Clients should have a sense of agency over their investment decisions. Low agency can lead to many unwanted behaviours, from inertia and low confidence to acting impulsively.

If clients do not feel they can act freely, and therefore do not have autonomy, or feel that they do not have the capacity to influence their own thoughts and behaviours (agency), then they are more likely to obsess over details, or worry excessively. 

Providing clients with autonomy increases their motivation to engage with their finances.

Technology that raises attention to the realities of life positively affects agency levels. Using interactive and intuitive tools allows clients to feel competent with managing their finances and helps them take the required steps to meet their ultimate goals. 

The adviser’s support can also help here. When it is obvious that we are working alongside someone on a complex task, then our interest and motivation in the activity increases. We are more persistent in completing the task, find it more interesting and enjoyable, are more engrossed, and perform better. 

Through cash flow planning, for example, goals and objectives are discussed together to create a financial plan.

These are broken down into smaller achievable targets so that clients are provided with realistic goals they can work to.

As clients meet their goals, whether these are what they must do, would like to do and/or dream of doing, they increase intrinsic motivation and build confidence in their abilities to manage their finances.

Foster connection with their future self

We struggle to connect with and envision our future selves as we perceive a psychological distance between our present situation and the benefits of acting for future rewards.

We tend to discount future pains, pleasures and needs, overvaluing rewards we can obtain today at the expense of future returns. 

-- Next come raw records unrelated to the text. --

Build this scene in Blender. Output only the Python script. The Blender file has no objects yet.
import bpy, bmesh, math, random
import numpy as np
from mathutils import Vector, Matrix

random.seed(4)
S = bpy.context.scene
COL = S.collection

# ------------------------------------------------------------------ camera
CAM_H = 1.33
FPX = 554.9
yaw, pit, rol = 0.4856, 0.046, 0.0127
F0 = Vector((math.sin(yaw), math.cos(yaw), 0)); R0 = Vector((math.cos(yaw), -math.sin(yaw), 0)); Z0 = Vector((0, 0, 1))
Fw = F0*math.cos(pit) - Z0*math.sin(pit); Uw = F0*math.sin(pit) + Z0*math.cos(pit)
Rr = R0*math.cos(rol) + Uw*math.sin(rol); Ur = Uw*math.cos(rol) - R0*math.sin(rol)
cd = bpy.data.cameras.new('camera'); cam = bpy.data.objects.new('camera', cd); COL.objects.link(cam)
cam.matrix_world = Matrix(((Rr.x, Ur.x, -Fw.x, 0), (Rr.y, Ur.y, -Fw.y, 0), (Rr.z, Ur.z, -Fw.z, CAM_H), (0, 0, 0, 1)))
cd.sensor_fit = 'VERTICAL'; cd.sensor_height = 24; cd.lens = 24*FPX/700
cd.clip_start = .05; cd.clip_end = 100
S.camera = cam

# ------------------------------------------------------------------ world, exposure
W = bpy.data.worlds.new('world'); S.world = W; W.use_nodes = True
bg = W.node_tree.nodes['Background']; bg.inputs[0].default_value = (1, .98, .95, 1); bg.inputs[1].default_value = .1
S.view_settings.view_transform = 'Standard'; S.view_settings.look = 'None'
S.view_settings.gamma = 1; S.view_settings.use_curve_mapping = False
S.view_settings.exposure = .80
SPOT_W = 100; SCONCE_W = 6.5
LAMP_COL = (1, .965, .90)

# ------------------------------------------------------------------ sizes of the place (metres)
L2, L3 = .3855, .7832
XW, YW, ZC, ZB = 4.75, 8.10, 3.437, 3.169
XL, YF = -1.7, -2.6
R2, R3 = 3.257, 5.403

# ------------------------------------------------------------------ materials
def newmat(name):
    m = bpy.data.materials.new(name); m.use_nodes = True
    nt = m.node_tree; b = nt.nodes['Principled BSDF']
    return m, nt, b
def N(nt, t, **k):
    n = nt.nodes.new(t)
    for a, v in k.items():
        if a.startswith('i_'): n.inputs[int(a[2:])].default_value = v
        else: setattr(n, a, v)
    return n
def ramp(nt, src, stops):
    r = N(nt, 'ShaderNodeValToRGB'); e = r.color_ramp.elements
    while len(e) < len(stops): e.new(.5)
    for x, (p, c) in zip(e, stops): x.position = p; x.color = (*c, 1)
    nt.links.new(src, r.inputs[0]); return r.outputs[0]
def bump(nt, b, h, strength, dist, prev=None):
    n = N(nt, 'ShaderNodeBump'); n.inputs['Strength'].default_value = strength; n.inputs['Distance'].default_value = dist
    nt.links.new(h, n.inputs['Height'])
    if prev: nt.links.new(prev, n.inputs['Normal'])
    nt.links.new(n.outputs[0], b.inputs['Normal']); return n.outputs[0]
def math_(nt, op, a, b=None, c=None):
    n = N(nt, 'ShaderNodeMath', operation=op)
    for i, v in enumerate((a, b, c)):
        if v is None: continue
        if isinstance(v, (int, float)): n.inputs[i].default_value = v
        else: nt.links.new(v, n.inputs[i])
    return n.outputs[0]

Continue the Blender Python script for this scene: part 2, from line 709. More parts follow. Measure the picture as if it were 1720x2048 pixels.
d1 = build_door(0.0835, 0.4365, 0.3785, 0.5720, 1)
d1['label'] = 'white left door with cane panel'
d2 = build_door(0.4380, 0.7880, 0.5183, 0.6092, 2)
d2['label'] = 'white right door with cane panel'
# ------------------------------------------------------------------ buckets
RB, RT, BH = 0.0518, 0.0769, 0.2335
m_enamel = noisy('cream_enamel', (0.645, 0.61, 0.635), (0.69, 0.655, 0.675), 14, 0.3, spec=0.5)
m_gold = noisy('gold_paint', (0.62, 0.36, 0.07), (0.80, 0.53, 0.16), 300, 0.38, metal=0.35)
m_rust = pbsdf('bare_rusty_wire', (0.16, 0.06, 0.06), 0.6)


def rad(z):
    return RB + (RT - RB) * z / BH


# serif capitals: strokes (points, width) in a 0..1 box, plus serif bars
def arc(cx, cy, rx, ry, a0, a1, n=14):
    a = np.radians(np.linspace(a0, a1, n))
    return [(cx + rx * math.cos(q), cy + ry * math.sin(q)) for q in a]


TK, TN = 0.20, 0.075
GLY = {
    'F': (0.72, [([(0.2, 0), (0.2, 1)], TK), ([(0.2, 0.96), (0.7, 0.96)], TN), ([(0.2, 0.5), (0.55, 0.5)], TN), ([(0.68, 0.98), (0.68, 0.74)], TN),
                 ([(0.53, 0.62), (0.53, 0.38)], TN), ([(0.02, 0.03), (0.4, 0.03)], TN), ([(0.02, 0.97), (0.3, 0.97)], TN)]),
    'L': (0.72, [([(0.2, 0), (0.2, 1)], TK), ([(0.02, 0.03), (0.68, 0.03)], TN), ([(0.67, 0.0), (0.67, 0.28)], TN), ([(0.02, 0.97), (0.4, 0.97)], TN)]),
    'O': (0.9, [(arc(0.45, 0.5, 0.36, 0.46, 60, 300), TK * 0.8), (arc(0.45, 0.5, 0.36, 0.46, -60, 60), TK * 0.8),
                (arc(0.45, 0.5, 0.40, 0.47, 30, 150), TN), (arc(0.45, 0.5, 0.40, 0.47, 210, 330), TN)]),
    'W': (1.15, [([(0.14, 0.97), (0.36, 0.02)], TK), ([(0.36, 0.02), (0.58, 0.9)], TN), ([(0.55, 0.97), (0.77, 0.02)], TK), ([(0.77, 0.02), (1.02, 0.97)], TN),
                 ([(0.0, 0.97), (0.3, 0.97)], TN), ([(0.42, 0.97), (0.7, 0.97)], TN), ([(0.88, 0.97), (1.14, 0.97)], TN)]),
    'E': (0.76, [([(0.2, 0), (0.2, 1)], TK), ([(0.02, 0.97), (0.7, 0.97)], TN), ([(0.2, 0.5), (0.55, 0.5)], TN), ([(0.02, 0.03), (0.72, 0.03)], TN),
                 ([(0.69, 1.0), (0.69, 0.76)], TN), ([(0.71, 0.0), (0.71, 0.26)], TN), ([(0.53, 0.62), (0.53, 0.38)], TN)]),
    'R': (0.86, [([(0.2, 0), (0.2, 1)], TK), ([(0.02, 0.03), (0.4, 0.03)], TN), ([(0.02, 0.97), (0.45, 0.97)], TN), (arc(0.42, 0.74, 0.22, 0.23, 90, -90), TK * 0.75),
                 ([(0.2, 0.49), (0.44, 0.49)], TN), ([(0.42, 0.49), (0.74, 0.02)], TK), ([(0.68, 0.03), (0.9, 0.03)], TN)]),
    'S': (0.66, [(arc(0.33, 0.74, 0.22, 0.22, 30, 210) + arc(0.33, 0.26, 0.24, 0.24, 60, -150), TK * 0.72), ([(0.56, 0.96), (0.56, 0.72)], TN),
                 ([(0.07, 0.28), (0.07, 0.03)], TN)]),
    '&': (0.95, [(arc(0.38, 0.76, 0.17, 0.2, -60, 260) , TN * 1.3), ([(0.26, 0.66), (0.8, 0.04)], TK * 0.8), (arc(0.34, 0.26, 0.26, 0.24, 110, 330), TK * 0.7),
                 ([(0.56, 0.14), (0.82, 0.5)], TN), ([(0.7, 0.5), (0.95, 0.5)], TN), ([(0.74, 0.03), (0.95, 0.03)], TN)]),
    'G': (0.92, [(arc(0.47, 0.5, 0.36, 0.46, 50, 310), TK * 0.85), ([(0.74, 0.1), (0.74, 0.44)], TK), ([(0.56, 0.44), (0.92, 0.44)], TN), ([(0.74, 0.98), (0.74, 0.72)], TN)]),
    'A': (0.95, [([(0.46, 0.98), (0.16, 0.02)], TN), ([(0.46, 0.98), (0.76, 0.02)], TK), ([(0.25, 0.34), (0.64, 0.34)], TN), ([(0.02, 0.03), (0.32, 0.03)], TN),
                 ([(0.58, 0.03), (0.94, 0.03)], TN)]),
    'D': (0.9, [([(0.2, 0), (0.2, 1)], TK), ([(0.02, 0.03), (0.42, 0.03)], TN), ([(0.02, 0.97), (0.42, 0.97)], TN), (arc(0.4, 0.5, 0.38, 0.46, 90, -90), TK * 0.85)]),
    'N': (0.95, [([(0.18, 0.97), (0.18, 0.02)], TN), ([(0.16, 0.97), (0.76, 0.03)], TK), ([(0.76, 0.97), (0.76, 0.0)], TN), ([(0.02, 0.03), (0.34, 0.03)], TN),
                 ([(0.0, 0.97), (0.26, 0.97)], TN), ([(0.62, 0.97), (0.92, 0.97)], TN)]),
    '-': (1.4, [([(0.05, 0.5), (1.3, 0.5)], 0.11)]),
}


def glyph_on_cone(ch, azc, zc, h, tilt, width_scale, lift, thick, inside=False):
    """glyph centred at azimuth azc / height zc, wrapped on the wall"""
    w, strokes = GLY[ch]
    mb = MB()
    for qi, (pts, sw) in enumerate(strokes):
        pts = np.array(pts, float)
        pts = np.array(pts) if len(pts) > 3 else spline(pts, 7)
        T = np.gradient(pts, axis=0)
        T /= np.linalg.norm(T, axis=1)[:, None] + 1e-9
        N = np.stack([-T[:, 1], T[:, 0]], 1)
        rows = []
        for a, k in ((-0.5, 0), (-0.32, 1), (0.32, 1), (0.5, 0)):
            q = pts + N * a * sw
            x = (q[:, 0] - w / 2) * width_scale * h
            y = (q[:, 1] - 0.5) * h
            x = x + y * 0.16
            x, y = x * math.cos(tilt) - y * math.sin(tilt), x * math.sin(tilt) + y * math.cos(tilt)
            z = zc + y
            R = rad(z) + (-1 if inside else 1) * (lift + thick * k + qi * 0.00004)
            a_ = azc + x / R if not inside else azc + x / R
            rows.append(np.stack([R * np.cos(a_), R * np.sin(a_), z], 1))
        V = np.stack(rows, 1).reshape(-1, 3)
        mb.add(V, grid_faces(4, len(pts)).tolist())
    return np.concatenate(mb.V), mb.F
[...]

Failing to discuss objectives and expectations, or setting unrealistic ones, as previously mentioned, ultimately sets your clients up for failure and regret when they experience unexpected performance.

Their innate desire to seek instant gratification is reinforced, discouraging perseverance and holding a long-term view of investing. 

Research shows that fostering greater connectedness with our future selves can have positive impacts on retirement savings as well as our overall health and wellbeing. The issue is that we often get caught up in the pleasures of today.